* _Exercise objective_
Repeat verbatim only the lines from the opening of the material below through the one that contains "(camera to facade)".
[Source material start]
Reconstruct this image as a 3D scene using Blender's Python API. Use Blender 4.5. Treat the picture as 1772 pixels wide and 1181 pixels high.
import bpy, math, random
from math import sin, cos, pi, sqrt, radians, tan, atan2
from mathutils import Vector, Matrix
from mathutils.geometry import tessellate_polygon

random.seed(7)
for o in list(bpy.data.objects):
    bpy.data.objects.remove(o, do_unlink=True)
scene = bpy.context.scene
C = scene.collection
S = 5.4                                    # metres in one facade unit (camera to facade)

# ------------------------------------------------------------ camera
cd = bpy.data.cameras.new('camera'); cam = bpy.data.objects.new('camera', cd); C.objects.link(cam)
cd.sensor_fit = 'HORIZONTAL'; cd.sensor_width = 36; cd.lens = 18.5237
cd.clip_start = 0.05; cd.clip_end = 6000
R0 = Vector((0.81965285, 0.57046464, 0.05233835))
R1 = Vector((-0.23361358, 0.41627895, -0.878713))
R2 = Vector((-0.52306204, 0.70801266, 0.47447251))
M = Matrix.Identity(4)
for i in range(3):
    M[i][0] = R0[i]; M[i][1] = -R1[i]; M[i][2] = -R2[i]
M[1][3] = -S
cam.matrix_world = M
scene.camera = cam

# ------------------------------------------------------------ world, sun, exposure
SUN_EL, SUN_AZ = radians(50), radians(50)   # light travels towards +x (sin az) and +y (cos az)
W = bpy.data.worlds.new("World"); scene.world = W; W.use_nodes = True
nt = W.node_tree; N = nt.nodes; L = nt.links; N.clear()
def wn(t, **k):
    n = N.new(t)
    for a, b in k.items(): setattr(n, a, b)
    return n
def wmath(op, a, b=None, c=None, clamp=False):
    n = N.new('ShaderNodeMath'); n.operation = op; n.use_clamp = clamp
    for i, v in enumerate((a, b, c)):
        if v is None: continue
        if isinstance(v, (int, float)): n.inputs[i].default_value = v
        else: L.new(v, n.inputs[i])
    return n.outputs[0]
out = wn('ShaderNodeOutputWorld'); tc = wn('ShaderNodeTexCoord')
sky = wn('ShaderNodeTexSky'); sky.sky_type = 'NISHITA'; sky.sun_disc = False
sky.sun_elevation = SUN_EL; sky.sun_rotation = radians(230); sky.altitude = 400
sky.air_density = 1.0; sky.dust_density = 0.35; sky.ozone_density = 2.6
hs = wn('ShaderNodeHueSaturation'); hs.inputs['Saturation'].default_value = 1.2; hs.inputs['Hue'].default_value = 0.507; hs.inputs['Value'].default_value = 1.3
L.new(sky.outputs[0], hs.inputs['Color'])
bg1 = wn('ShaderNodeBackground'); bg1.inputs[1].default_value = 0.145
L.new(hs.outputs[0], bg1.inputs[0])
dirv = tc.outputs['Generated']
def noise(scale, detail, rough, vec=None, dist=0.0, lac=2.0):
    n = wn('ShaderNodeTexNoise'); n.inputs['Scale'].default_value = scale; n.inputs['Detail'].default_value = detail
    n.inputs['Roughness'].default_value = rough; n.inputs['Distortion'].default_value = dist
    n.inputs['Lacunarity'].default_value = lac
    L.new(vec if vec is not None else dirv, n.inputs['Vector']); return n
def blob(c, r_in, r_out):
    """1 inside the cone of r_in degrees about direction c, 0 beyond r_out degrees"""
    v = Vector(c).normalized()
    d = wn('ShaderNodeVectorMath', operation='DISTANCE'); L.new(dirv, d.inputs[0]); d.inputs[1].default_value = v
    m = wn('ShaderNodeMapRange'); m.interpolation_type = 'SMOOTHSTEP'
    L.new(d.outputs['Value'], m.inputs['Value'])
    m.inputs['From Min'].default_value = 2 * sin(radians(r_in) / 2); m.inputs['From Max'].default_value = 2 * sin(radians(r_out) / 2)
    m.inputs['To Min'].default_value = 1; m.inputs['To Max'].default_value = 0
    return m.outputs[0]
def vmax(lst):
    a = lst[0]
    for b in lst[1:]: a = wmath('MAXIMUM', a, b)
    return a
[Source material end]
* _Answer to this exercise_
Reconstruct this image as a 3D scene using Blender's Python API. Use Blender 4.5. Treat the picture as 1772 pixels wide and 1181 pixels high.
import bpy, math, random
from math import sin, cos, pi, sqrt, radians, tan, atan2
from mathutils import Vector, Matrix
from mathutils.geometry import tessellate_polygon

random.seed(7)
for o in list(bpy.data.objects):
    bpy.data.objects.remove(o, do_unlink=True)
scene = bpy.context.scene
C = scene.collection
S = 5.4                                    # metres in one facade unit (camera to facade)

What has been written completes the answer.